--- Start of Data segment ---

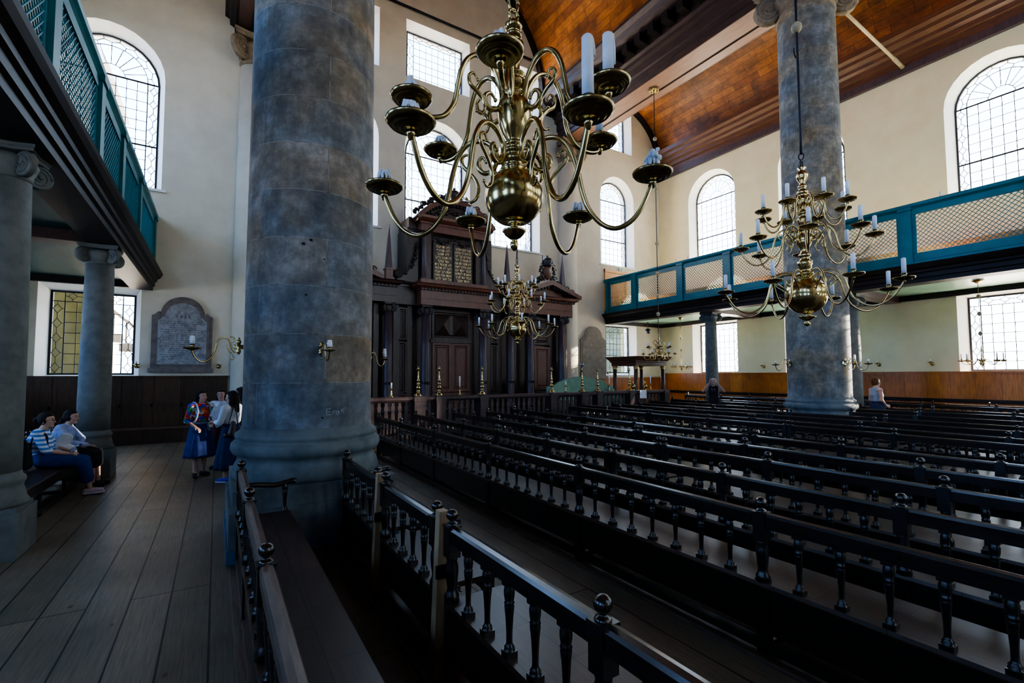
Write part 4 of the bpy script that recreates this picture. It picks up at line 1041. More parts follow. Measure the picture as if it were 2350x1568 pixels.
def ring_link(mb, z, R, r, rot, stretch=1.4):
    pts = [(R*cos(a), 0, z+R*stretch*sin(a)) for a in [2*PI*i/18 for i in range(19)]]
    mb.tube(pts, r, 7, Matrix.Rotation(rot, 4, 'Z'))
def small_chandelier(label, x, y, z0, rot, top, cat='chandelier', balls=(), rosette=False, group=None):
    t = thing('chandelier', label, cat, (x, y, z0), 0, group)
    d = -2.43
    Mz = Matrix.Translation((0, 0, d))
    st = MB().lathe(STEM, 32, Mz)
    ring_link(st, 3.46+d, .022, .007, 0, 1.2)
    st.obj('stem', M['brass'], t)
    for k in range(6):
        for (aa, me, pz, R) in ((rot + k*PI/3, LOWM, 2.71, .573), (rot + PI/6 + k*PI/3, UPM, 2.967, .437)):
            o = link('arm', me, t, (0, 0, d), aa)
            link('drip_pan', PAN, o, (R, 0, pz))
    if not balls:
        for k in range(4):
            mb = MB(); ring_link(mb, 0, .024, .007, k*PI/2, 1.7); mb.obj('chain_link', M['brass_dull'], t, (0, 0, 1.085+k*.068))
        MB().tube([(0,0,1.33),(0,0,top-z0)], .010, 8).obj('suspension_rod', M['iron'], t)
    else:
        MB().tube([(0,0,1.06),(0,0,top-z0)], .014, 8).obj('suspension_rod', M['iron'], t)
        for b in balls: MB().ball((0,0,b-z0), .07, 12, (1,1,1.15)).obj('rod_ball', M['rodball'], t)
    if rosette:
        mb = MB().lathe([(0,-.10),(.05,-.10),(.09,-.06),(.10,-.03),(.16,-.02),(.16,0)], 16)
        for k in range(12): mb.ball((.15*cos(k*PI/6), .15*sin(k*PI/6), -.03), .045, 8)
        mb.obj('ceiling_rosette', M['gilt'], t, (0, 0, top-z0-.005))
    return t
LOWM = arm_mesh('arm', LOW, LOWS); UPM = arm_mesh('arm', UPP, UPPS)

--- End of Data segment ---

Your goal >> Leave the images out, please, and restate each line word for word.

Solution to this exercise >>
Write part 4 of the bpy script that recreates this picture. It picks up at line 1041. More parts follow. Measure the picture as if it were 2350x1568 pixels.
def ring_link(mb, z, R, r, rot, stretch=1.4):
    pts = [(R*cos(a), 0, z+R*stretch*sin(a)) for a in [2*PI*i/18 for i in range(19)]]
    mb.tube(pts, r, 7, Matrix.Rotation(rot, 4, 'Z'))
def small_chandelier(label, x, y, z0, rot, top, cat='chandelier', balls=(), rosette=False, group=None):
    t = thing('chandelier', label, cat, (x, y, z0), 0, group)
    d = -2.43
    Mz = Matrix.Translation((0, 0, d))
    st = MB().lathe(STEM, 32, Mz)
    ring_link(st, 3.46+d, .022, .007, 0, 1.2)
    st.obj('stem', M['brass'], t)
    for k in range(6):
        for (aa, me, pz, R) in ((rot + k*PI/3, LOWM, 2.71, .573), (rot + PI/6 + k*PI/3, UPM, 2.967, .437)):
            o = link('arm', me, t, (0, 0, d), aa)
            link('drip_pan', PAN, o, (R, 0, pz))
    if not balls:
        for k in range(4):
            mb = MB(); ring_link(mb, 0, .024, .007, k*PI/2, 1.7); mb.obj('chain_link', M['brass_dull'], t, (0, 0, 1.085+k*.068))
        MB().tube([(0,0,1.33),(0,0,top-z0)], .010, 8).obj('suspension_rod', M['iron'], t)
    else:
        MB().tube([(0,0,1.06),(0,0,top-z0)], .014, 8).obj('suspension_rod', M['iron'], t)
        for b in balls: MB().ball((0,0,b-z0), .07, 12, (1,1,1.15)).obj('rod_ball', M['rodball'], t)
    if rosette:
        mb = MB().lathe([(0,-.10),(.05,-.10),(.09,-.06),(.10,-.03),(.16,-.02),(.16,0)], 16)
        for k in range(12): mb.ball((.15*cos(k*PI/6), .15*sin(k*PI/6), -.03), .045, 8)
        mb.obj('ceiling_rosette', M['gilt'], t, (0, 0, top-z0-.005))
    return t
LOWM = arm_mesh('arm', LOW, LOWS); UPM = arm_mesh('arm', UPP, UPPS)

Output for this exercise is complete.